--- What to work on ---
Can you transcribe the data exactly? Leave the pictures out.

--- Given material ---
= = = = = = =
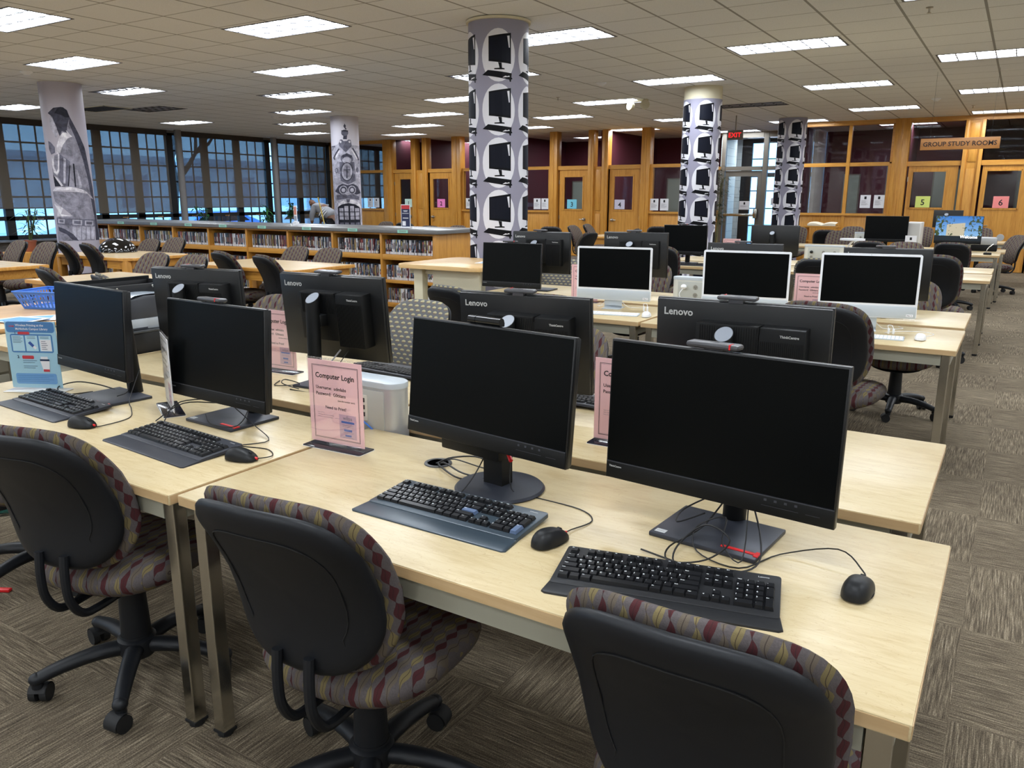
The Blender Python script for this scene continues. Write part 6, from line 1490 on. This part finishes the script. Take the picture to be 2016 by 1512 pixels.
for k in range(4):
    b = MB(); a = rn.uniform(-30, 30); M_ = T(rn.uniform(-.05, .05), rn.uniform(-.08, .08), k * .002) @ RZ(a)
    b.grid(lambda u, v: (-.14 + .28 * u, -.108 + .216 * v, .001 + .006 * u * v), 4, 4, 0, M_); b.grid(lambda u, v: (-.12 + .22 * u, -.09 + .16 * v, .002 + .006 * u * v), 4, 4, 1, M_); b.build('sheet', [M_WHITEPAPER, mat('sheet_sky_blue', (84, 156, 222), .4)], t, smooth=False)
# shiny black dome on reading table
t = thing('black_dome', 'shiny black half dome standing on the far reading table', 'dome', (-10.75, 6.6, .751))
b = MB(); b.lathe([(.25 * math.cos(R(a)), .20 * math.sin(R(a))) for a in range(0, 91, 6)], 40); b.lathe([(.25, .0), (.262, .0), (.262, .012), (.25, .014)], 40); b.build('dome_shell', mat('gloss_dome', (12, 12, 14), .06, coat=1.), t)
# metal tube and red scrap on the carpet at left
b = MB(); b.tube([(-4.35, 1.35, .032), (-3.75, 2.05, .032)], .024, 16); o = b.build('metal_tube', mat('teal_enamel', (8, 84, 80), .15, coat=1.), None); setp(o, 'glossy teal metal tube lying on carpet at left behind the chair', 'tube')
b = MB(); b.box(-.04, .04, -.012, .012, 0, .012, 0, None, .004); o = b.build('red_scrap', M_RED, None, loc=(-3.22, 1.335, .0005)); o.rotation_euler.z = .5; setp(o, 'small red plastic scrap on carpet at the left photo edge', 'scrap')
# blue tape mark on table apron
b = MB(); b.box(-.018, .018, -.001, .001, -.012, .012); o = b.build('blue_tape', mat('blue_tape', (70, 150, 200), .6), None, loc=(-1.715, 1.2288, .675)); setp(o, 'small blue tape square on apron near the seam table leg', 'tape')

# ================================================================== cleaner bending by the window
t = thing('person', 'bald person in grey sweatshirt with white stripes bending over near the right windows', 'person', (-16.35, 16.1, 0), 0)
def skin_body(name, pts, edges, m, parent, lv=2):
    me = bpy.data.meshes.new(name); me.from_pydata([p[0] for p in pts], edges, []); o = bpy.data.objects.new(name, me); COL.objects.link(o); o.parent = parent
    me.materials.append(m); md = o.modifiers.new('skin', 'SKIN'); md.use_smooth_shade = True
    for i, p in enumerate(pts):
        sv = me.skin_vertices[0].data[i]; r = p[1]; sv.radius = (r, r) if not isinstance(r, tuple) else r; sv.use_root = (i == 0)
    s = o.modifiers.new('sub', 'SUBSURF'); s.levels = lv; s.render_levels = lv
    return o
# leaning toward -X and slightly -Y, hands reaching down in front
pel = (.34, .1, .92)
body = [(pel, (.12, .12)), ((.20, .06, 1.06), (.17, .15)), ((.02, .02, 1.18), (.18, .16)), ((-.12, 0, 1.26), (.17, .13)), ((-.20, 0, 1.29), .07), ((-.27, 0, 1.32), .06),
        ((-.10, -.17, 1.24), .075), ((-.16, -.22, 1.02), .055), ((-.20, -.20, .80), .042), ((-.10, .17, 1.24), .075), ((-.15, .22, 1.02), .055), ((-.22, .16, .82), .042),
        ((.34, -.01, .86), .10), ((.30, -.02, .48), .072), ((.34, -.02, .10), .05), ((.24, -.03, .05), .04), ((.34, .21, .86), .10), ((.34, .24, .48), .072), ((.40, .24, .10), .05), ((.30, .24, .05), .04)]
skin_body('body', body, [(0, 1), (1, 2), (2, 3), (3, 4), (4, 5), (3, 6), (6, 7), (7, 8), (3, 9), (9, 10), (10, 11), (0, 12), (12, 13), (13, 14), (14, 15), (0, 16), (16, 17), (17, 18), (18, 19)], M_SKIN, t)
shirt = [((.34, .09, .97), (.22, .20)), ((.20, .06, 1.06), (.195, .17)), ((.02, .02, 1.18), (.205, .18)), ((-.12, 0, 1.265), (.185, .145)), ((-.18, 0, 1.285), .085), ((-.10, -.18, 1.24), .098), ((-.16, -.23, 1.02), .076), ((-.195, -.21, .86), .058), ((-.10, .18, 1.24), .098), ((-.15, .23, 1.02), .076), ((-.215, .17, .88), .058)]
sh = skin_body('sweatshirt', shirt, [(0, 1), (1, 2), (2, 3), (3, 4), (3, 5), (5, 6), (6, 7), (3, 8), (8, 9), (9, 10)], mat('grey_sweatshirt', (150, 152, 158), .9), t)
skin_body('trousers', [((.34, .10, .95), (.20, .19)), ((.34, -.01, .84), .13), ((.30, -.02, .48), .092), ((.335, -.02, .13), .075), ((.34, .21, .84), .13), ((.34, .24, .48), .092), ((.395, .24, .13), .075)], [(0, 1), (1, 2), (2, 3), (0, 4), (4, 5), (5, 6)], mat('dark_trousers', (50, 52, 60), .9), t)
b = MB()
for k in range(3): b.tube([(.10 + k * .05, -.215 + k * .012, 1.01 - k * .03), (.14 + k * .05, -.18 + k * .01, 1.12 - k * .035), (.18 + k * .05, -.10, 1.20 - k * .04)], .010, 6, smooth=3)
b.build('white_stripes', M_WHITE, t)
b = MB(); HM = T(-.36, 0, 1.335) @ RY(-50)
b.grid(lambda u, v: tuple(Vector(((.085 + .012 * math.cos(math.pi * v)) * math.sin(math.pi * v) * math.cos(2 * math.pi * u) * (1.12 if math.cos(2 * math.pi * u) > 0 else .98), .075 * math.sin(math.pi * v) * math.sin(2 * math.pi * u), -.115 * math.cos(math.pi * v)))), 28, 18, 0, HM)
b.ellipsoid((-.095, 0, -.012), (.018, .013, .022), 10, 0, HM)
for s in (-1, 1): b.ellipsoid((-.005, s * .074, -.01), (.018, .009, .028), 10, 0, HM); b.ellipsoid((-.083, s * .028, .012), (.010, .013, .009), 10, 1, HM)
b.ellipsoid((-.082, 0, -.052), (.010, .024, .006), 10, 2, HM); b.build('head', [M_SKIN, M_INK, mat('lip', (90, 50, 44), .5)], t, ang=80)
for s, (hx, hy, hz) in ((-1, (-.205, -.20, .77)), (1, (-.225, .155, .79))):
    b = MB(); b.ellipsoid((hx, hy, hz), (.020, .038, .045), 12)
    for k in range(4): yy = hy - .027 + k * .018; L = (.055, .068, .072, .06)[k]; b.tube([(hx, yy, hz - .03), (hx - .008, yy, hz - .03 - L * .5), (hx + .004, yy, hz - .03 - L)], .0088, 8, smooth=2, r2=.007)
    b.tube([(hx - .005, hy - s * .03, hz + .005), (hx - .022, hy - s * .052, hz - .02), (hx - .02, hy - s * .056, hz - .045)], .010, 8, smooth=2, r2=.008); b.build('hand', M_SKIN, t)
for s, (fx, fy) in ((0, (.27, -.03)), (1, (.33, .24))):
    b = MB(); b.ellipsoid((fx, fy, .03), (.14, .05, .05), 14, zmin=-.6); b.build('shoe', M_BLACK, t)
t = thing('mop', 'yellow handled mop leaning beside the bending cleaner', 'mop', (-15.9, 15.9, 0))
b = MB(); b.tube([(0, 0, .12), (-.22, -.15, 1.50)], .016, 10); b.build('mop_handle', mat('mop_yellow', (226, 196, 96), .5), t)
b = MB(); b.lathe([(0, .14), (.05, .12), (.11, .0), (0, 0)], 16); b.build('mop_head', M_WHITEPAPER, t)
= = = = = = =
--- Response below ---
The Blender Python script for this scene continues. Write part 6, from line 1490 on. This part finishes the script. Take the picture to be 2016 by 1512 pixels.
for k in range(4):
    b = MB(); a = rn.uniform(-30, 30); M_ = T(rn.uniform(-.05, .05), rn.uniform(-.08, .08), k * .002) @ RZ(a)
    b.grid(lambda u, v: (-.14 + .28 * u, -.108 + .216 * v, .001 + .006 * u * v), 4, 4, 0, M_); b.grid(lambda u, v: (-.12 + .22 * u, -.09 + .16 * v, .002 + .006 * u * v), 4, 4, 1, M_); b.build('sheet', [M_WHITEPAPER, mat('sheet_sky_blue', (84, 156, 222), .4)], t, smooth=False)
# shiny black dome on reading table
t = thing('black_dome', 'shiny black half dome standing on the far reading table', 'dome', (-10.75, 6.6, .751))
b = MB(); b.lathe([(.25 * math.cos(R(a)), .20 * math.sin(R(a))) for a in range(0, 91, 6)], 40); b.lathe([(.25, .0), (.262, .0), (.262, .012), (.25, .014)], 40); b.build('dome_shell', mat('gloss_dome', (12, 12, 14), .06, coat=1.), t)
# metal tube and red scrap on the carpet at left
b = MB(); b.tube([(-4.35, 1.35, .032), (-3.75, 2.05, .032)], .024, 16); o = b.build('metal_tube', mat('teal_enamel', (8, 84, 80), .15, coat=1.), None); setp(o, 'glossy teal metal tube lying on carpet at left behind the chair', 'tube')
b = MB(); b.box(-.04, .04, -.012, .012, 0, .012, 0, None, .004); o = b.build('red_scrap', M_RED, None, loc=(-3.22, 1.335, .0005)); o.rotation_euler.z = .5; setp(o, 'small red plastic scrap on carpet at the left photo edge', 'scrap')
# blue tape mark on table apron
b = MB(); b.box(-.018, .018, -.001, .001, -.012, .012); o = b.build('blue_tape', mat('blue_tape', (70, 150, 200), .6), None, loc=(-1.715, 1.2288, .675)); setp(o, 'small blue tape square on apron near the seam table leg', 'tape')

# ================================================================== cleaner bending by the window
t = thing('person', 'bald person in grey sweatshirt with white stripes bending over near the right windows', 'person', (-16.35, 16.1, 0), 0)
def skin_body(name, pts, edges, m, parent, lv=2):
    me = bpy.data.meshes.new(name); me.from_pydata([p[0] for p in pts], edges, []); o = bpy.data.objects.new(name, me); COL.objects.link(o); o.parent = parent
    me.materials.append(m); md = o.modifiers.new('skin', 'SKIN'); md.use_smooth_shade = True
    for i, p in enumerate(pts):
        sv = me.skin_vertices[0].data[i]; r = p[1]; sv.radius = (r, r) if not isinstance(r, tuple) else r; sv.use_root = (i == 0)
    s = o.modifiers.new('sub', 'SUBSURF'); s.levels = lv; s.render_levels = lv
    return o
# leaning toward -X and slightly -Y, hands reaching down in front
pel = (.34, .1, .92)
body = [(pel, (.12, .12)), ((.20, .06, 1.06), (.17, .15)), ((.02, .02, 1.18), (.18, .16)), ((-.12, 0, 1.26), (.17, .13)), ((-.20, 0, 1.29), .07), ((-.27, 0, 1.32), .06),
        ((-.10, -.17, 1.24), .075), ((-.16, -.22, 1.02), .055), ((-.20, -.20, .80), .042), ((-.10, .17, 1.24), .075), ((-.15, .22, 1.02), .055), ((-.22, .16, .82), .042),
        ((.34, -.01, .86), .10), ((.30, -.02, .48), .072), ((.34, -.02, .10), .05), ((.24, -.03, .05), .04), ((.34, .21, .86), .10), ((.34, .24, .48), .072), ((.40, .24, .10), .05), ((.30, .24, .05), .04)]
skin_body('body', body, [(0, 1), (1, 2), (2, 3), (3, 4), (4, 5), (3, 6), (6, 7), (7, 8), (3, 9), (9, 10), (10, 11), (0, 12), (12, 13), (13, 14), (14, 15), (0, 16), (16, 17), (17, 18), (18, 19)], M_SKIN, t)
shirt = [((.34, .09, .97), (.22, .20)), ((.20, .06, 1.06), (.195, .17)), ((.02, .02, 1.18), (.205, .18)), ((-.12, 0, 1.265), (.185, .145)), ((-.18, 0, 1.285), .085), ((-.10, -.18, 1.24), .098), ((-.16, -.23, 1.02), .076), ((-.195, -.21, .86), .058), ((-.10, .18, 1.24), .098), ((-.15, .23, 1.02), .076), ((-.215, .17, .88), .058)]
sh = skin_body('sweatshirt', shirt, [(0, 1), (1, 2), (2, 3), (3, 4), (3, 5), (5, 6), (6, 7), (3, 8), (8, 9), (9, 10)], mat('grey_sweatshirt', (150, 152, 158), .9), t)
skin_body('trousers', [((.34, .10, .95), (.20, .19)), ((.34, -.01, .84), .13), ((.30, -.02, .48), .092), ((.335, -.02, .13), .075), ((.34, .21, .84), .13), ((.34, .24, .48), .092), ((.395, .24, .13), .075)], [(0, 1), (1, 2), (2, 3), (0, 4), (4, 5), (5, 6)], mat('dark_trousers', (50, 52, 60), .9), t)
b = MB()
for k in range(3): b.tube([(.10 + k * .05, -.215 + k * .012, 1.01 - k * .03), (.14 + k * .05, -.18 + k * .01, 1.12 - k * .035), (.18 + k * .05, -.10, 1.20 - k * .04)], .010, 6, smooth=3)
b.build('white_stripes', M_WHITE, t)
b = MB(); HM = T(-.36, 0, 1.335) @ RY(-50)
b.grid(lambda u, v: tuple(Vector(((.085 + .012 * math.cos(math.pi * v)) * math.sin(math.pi * v) * math.cos(2 * math.pi * u) * (1.12 if math.cos(2 * math.pi * u) > 0 else .98), .075 * math.sin(math.pi * v) * math.sin(2 * math.pi * u), -.115 * math.cos(math.pi * v)))), 28, 18, 0, HM)
b.ellipsoid((-.095, 0, -.012), (.018, .013, .022), 10, 0, HM)
for s in (-1, 1): b.ellipsoid((-.005, s * .074, -.01), (.018, .009, .028), 10, 0, HM); b.ellipsoid((-.083, s * .028, .012), (.010, .013, .009), 10, 1, HM)
b.ellipsoid((-.082, 0, -.052), (.010, .024, .006), 10, 2, HM); b.build('head', [M_SKIN, M_INK, mat('lip', (90, 50, 44), .5)], t, ang=80)
for s, (hx, hy, hz) in ((-1, (-.205, -.20, .77)), (1, (-.225, .155, .79))):
    b = MB(); b.ellipsoid((hx, hy, hz), (.020, .038, .045), 12)
    for k in range(4): yy = hy - .027 + k * .018; L = (.055, .068, .072, .06)[k]; b.tube([(hx, yy, hz - .03), (hx - .008, yy, hz - .03 - L * .5), (hx + .004, yy, hz - .03 - L)], .0088, 8, smooth=2, r2=.007)
    b.tube([(hx - .005, hy - s * .03, hz + .005), (hx - .022, hy - s * .052, hz - .02), (hx - .02, hy - s * .056, hz - .045)], .010, 8, smooth=2, r2=.008); b.build('hand', M_SKIN, t)
for s, (fx, fy) in ((0, (.27, -.03)), (1, (.33, .24))):
    b = MB(); b.ellipsoid((fx, fy, .03), (.14, .05, .05), 14, zmin=-.6); b.build('shoe', M_BLACK, t)
t = thing('mop', 'yellow handled mop leaning beside the bending cleaner', 'mop', (-15.9, 15.9, 0))
b = MB(); b.tube([(0, 0, .12), (-.22, -.15, 1.50)], .016, 10); b.build('mop_handle', mat('mop_yellow', (226, 196, 96), .5), t)
b = MB(); b.lathe([(0, .14), (.05, .12), (.11, .0), (0, 0)], 16); b.build('mop_head', M_WHITEPAPER, t)